- [Directions for this task] Identify the lines that contain the word "picture", then copy them.

- [Data shown]
>>>>>
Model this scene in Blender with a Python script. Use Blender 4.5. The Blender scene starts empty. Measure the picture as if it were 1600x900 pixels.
<<<<<
>>>>>
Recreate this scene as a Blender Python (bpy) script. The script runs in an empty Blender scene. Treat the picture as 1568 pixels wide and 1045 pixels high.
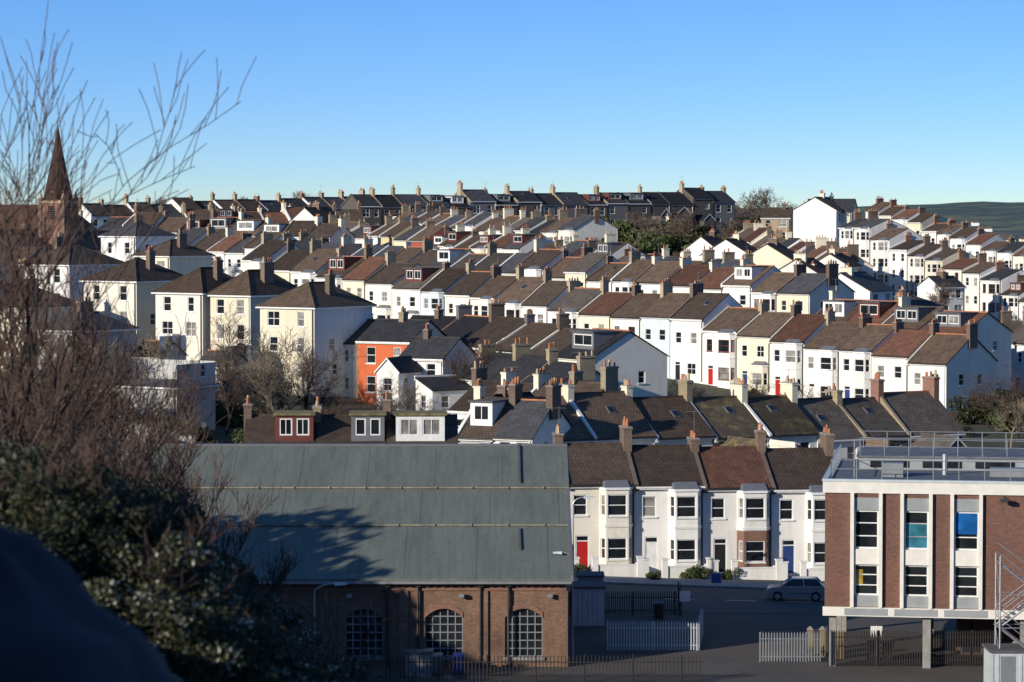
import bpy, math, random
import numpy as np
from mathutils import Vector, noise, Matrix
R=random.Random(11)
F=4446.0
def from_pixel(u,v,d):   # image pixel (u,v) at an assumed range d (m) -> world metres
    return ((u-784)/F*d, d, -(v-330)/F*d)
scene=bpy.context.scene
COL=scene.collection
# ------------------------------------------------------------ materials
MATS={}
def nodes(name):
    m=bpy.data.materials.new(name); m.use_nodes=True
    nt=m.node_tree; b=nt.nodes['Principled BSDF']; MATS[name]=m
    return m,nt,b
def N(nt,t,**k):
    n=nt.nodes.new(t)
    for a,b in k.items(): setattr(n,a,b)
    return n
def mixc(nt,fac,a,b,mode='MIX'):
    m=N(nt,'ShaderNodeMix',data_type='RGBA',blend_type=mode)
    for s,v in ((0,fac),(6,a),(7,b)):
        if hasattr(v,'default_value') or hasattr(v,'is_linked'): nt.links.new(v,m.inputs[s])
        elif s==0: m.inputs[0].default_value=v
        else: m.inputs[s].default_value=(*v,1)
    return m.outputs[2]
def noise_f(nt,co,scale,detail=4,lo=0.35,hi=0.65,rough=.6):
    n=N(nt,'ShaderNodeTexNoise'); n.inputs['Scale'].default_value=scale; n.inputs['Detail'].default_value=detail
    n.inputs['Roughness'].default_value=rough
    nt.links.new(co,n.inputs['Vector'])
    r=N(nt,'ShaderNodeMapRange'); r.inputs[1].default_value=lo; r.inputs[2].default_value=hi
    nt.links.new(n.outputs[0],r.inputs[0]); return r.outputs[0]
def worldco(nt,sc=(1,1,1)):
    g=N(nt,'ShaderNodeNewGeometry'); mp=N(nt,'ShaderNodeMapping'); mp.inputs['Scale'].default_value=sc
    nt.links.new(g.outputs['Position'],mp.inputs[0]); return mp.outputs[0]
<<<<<
- [Expected answer]
Model this scene in Blender with a Python script. Use Blender 4.5. The Blender scene starts empty. Measure the picture as if it were 1600x900 pixels.
Recreate this scene as a Blender Python (bpy) script. The script runs in an empty Blender scene. Treat the picture as 1568 pixels wide and 1045 pixels high.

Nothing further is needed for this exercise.